Assassin in Red 刺杀小说家
I had been intrigued by this story ever since I saw the trailer in July last year. A man is told that to save his daughter, he must kill a novelist who believes his characters exist and the things in his novels happen in real life. Directed by Lu Yang (Brotherhood of the Blades) and starring Chinese screen queen Yang Mi, like a lot of successful films and TV series, this thriller fantasy takes inspiration from the rich resource of China’s flourishing contemporary literature, and is adapted from a short story by Shuang Xuetao. It’s worth pointing out that the Chinese title of the story and film mean: “Assassinate the Novelist”.

New Gods: Nezha Reborn 封神榜:哪吒重生
From Light Chaser Animation, who brought us the gorgeous “White Snake” (2019), this modern retelling of Nezha’s story, directed by Zhao Wen, features Nezha as a motorbike riding rebel youth, who awakens to find that an ancient battle, with the now sleekly suited and tattooed archvillain dragon kings, continues. Having written about the superb adaptability of this child god in my last book and other articles on China and its high technology, I can never resist a contemporary adaptation of Chinese mythology, and continue to be amazed at the deity’s ability to evolve.

Over the last decade, successful heart-warming hesuipian comedies have spawned chains of sequels and spin offs, like Xu Zheng’s “Lost in…” series, and Chen Sicheng’s Detective Chinatown. Stephen Chow has continued his success, returning repeatedly to Journey to the West, with better CG and bigger budgets. Every year’s hesuipian seem to outdo the previous. 2019’s The Wandering Earth (directed by Frant Guo), the sci-fi blockbuster adapted from Liu Cixin’s work even made waves around the world.

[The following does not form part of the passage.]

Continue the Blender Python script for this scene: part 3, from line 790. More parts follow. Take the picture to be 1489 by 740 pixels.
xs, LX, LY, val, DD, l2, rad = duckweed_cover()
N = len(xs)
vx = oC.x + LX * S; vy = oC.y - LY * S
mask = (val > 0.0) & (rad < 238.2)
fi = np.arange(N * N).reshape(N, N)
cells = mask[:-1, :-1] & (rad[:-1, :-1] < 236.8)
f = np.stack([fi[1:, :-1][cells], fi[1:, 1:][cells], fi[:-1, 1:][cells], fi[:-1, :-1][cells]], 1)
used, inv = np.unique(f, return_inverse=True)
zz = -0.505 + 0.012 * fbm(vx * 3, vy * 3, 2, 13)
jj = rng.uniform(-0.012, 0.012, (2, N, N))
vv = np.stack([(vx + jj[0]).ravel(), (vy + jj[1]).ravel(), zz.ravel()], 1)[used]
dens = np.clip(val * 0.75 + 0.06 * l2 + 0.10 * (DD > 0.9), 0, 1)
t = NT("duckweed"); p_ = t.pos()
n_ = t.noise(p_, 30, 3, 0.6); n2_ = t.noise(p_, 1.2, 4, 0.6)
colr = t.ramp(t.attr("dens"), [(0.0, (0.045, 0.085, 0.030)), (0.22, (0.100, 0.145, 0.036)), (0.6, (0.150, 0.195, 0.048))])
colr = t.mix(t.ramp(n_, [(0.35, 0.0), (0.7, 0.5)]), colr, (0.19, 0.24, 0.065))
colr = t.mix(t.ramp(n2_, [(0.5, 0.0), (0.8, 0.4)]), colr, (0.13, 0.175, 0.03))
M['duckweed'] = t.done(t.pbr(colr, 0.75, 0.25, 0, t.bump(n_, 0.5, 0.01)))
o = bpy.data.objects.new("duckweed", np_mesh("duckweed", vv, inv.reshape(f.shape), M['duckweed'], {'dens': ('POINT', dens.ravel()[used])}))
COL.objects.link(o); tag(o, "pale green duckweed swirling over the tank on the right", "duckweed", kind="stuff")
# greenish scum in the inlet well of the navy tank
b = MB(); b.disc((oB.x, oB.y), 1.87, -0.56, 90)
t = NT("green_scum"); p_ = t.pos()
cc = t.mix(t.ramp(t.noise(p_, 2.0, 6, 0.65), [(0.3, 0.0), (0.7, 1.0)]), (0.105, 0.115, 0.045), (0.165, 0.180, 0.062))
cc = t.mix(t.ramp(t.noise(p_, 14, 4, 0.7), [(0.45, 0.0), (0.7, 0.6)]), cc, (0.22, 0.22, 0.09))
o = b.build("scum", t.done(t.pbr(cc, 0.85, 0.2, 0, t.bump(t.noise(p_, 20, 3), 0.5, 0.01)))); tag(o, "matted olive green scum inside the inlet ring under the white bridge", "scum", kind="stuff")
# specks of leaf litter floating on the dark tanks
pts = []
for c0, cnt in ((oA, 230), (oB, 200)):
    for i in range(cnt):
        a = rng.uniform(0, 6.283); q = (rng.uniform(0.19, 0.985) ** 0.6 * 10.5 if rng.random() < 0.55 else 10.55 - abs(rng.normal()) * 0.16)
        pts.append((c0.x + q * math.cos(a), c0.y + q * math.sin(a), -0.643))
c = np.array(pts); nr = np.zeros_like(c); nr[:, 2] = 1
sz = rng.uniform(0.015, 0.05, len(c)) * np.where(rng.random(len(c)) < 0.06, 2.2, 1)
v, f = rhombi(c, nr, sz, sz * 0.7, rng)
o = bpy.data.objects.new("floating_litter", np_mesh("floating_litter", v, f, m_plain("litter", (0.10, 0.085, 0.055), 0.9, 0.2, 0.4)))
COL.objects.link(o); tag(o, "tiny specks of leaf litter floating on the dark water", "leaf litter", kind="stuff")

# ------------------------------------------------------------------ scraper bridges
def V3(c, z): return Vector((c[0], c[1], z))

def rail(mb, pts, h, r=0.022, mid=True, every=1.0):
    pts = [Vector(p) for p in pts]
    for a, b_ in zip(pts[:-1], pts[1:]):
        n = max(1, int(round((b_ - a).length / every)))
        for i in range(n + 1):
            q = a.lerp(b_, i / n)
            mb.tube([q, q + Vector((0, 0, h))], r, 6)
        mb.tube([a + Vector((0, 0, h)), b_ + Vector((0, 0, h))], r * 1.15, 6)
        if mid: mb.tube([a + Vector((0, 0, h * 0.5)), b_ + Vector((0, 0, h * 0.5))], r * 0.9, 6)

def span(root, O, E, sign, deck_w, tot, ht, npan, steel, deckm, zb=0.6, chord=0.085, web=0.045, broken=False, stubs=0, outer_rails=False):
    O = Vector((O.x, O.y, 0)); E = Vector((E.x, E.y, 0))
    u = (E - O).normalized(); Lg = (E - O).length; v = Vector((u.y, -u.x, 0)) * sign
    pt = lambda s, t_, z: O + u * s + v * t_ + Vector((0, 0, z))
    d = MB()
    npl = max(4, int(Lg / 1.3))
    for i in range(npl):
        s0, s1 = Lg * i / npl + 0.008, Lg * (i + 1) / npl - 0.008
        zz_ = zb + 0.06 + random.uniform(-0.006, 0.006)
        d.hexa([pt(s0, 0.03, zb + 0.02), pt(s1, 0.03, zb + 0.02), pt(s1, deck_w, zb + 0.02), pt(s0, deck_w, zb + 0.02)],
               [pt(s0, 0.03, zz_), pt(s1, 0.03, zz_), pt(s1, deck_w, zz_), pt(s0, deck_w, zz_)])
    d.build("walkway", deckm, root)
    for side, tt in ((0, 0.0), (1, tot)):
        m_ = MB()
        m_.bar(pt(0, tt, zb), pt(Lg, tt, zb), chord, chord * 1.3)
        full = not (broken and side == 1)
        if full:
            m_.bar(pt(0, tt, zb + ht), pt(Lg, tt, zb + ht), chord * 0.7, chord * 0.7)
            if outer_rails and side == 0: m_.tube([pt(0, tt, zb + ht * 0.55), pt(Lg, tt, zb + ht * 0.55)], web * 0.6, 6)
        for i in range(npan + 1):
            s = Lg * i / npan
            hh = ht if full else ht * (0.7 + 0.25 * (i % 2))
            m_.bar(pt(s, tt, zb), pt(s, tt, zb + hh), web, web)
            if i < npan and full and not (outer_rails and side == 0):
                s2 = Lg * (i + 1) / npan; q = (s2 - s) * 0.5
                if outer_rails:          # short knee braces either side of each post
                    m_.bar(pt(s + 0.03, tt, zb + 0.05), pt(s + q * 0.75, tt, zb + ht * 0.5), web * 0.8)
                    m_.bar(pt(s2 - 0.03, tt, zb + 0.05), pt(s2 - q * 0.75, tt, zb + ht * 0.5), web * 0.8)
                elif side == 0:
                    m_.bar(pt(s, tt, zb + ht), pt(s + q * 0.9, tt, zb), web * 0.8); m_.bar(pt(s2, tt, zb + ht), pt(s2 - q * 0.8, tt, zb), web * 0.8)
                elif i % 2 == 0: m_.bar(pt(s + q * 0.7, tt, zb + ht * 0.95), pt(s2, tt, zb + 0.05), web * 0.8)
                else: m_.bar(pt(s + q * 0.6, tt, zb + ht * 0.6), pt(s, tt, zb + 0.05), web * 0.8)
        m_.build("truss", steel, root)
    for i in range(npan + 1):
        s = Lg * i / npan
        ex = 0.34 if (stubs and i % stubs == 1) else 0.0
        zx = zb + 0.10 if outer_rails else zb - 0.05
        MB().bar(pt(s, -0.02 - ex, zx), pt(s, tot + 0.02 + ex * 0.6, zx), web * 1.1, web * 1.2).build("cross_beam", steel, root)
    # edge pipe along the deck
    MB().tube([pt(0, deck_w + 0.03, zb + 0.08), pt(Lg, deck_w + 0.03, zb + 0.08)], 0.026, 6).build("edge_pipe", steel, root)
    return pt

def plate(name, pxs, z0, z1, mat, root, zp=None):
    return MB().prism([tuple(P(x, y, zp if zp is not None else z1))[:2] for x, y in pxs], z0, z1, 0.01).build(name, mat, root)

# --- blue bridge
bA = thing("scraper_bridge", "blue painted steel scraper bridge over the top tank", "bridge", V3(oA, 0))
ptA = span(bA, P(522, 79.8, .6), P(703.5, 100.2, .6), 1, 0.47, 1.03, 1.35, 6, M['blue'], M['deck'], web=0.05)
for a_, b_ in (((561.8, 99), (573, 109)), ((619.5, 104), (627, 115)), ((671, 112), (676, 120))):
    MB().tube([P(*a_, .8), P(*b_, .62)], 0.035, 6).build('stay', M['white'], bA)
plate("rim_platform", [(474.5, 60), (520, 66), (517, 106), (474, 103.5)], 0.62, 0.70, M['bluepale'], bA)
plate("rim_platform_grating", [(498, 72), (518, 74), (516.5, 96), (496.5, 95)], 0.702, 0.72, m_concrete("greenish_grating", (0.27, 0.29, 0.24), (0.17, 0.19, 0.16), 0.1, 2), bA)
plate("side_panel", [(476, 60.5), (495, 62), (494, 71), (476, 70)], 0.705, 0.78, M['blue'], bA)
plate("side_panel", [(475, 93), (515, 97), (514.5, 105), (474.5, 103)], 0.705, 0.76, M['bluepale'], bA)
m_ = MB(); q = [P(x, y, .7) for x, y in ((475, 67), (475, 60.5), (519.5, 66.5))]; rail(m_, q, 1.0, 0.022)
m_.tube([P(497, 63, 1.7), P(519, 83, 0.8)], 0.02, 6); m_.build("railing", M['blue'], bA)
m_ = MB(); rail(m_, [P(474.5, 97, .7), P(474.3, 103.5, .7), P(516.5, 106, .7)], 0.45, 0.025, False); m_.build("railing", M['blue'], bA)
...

Even though the actual concept of the New Year Movie emerged at the end of the last century, it is the modern incarnation of a much older Chinese tradition of elaborate Spring festivities. In the old days, wealthy households would hire acrobats and opera troupes for the tanghui, private performances in their back gardens or personal theatres. Nowadays, the entertainment can be enjoyed by everyone at the cinemas or in the comfort of their own homes via streaming platforms, whether it’s the Chunwan (New Year Gala) or the hesuipian. Today, the hesui industry has sprawled beyond the big screen, with acclaimed directors like Jia Zhangke preferring to make shorter films on smaller screens, big brands and online shopping platforms releasing mini movies that have become their much-talked-about annual big budget adverts.

Whilst much of China has returned to a cautious normal, and cinemas hope for a good hesuipian season to recover, many people will stay at home and watch titles on streaming services, and even Netflix are releasing some big-name Chinese films in time for the holidays. So if you can’t make it to the cinema, maybe some classic new year films will give you a respite from the constant stream of dumplings, snacks, and relatives who can’t quite work out how Zoom works.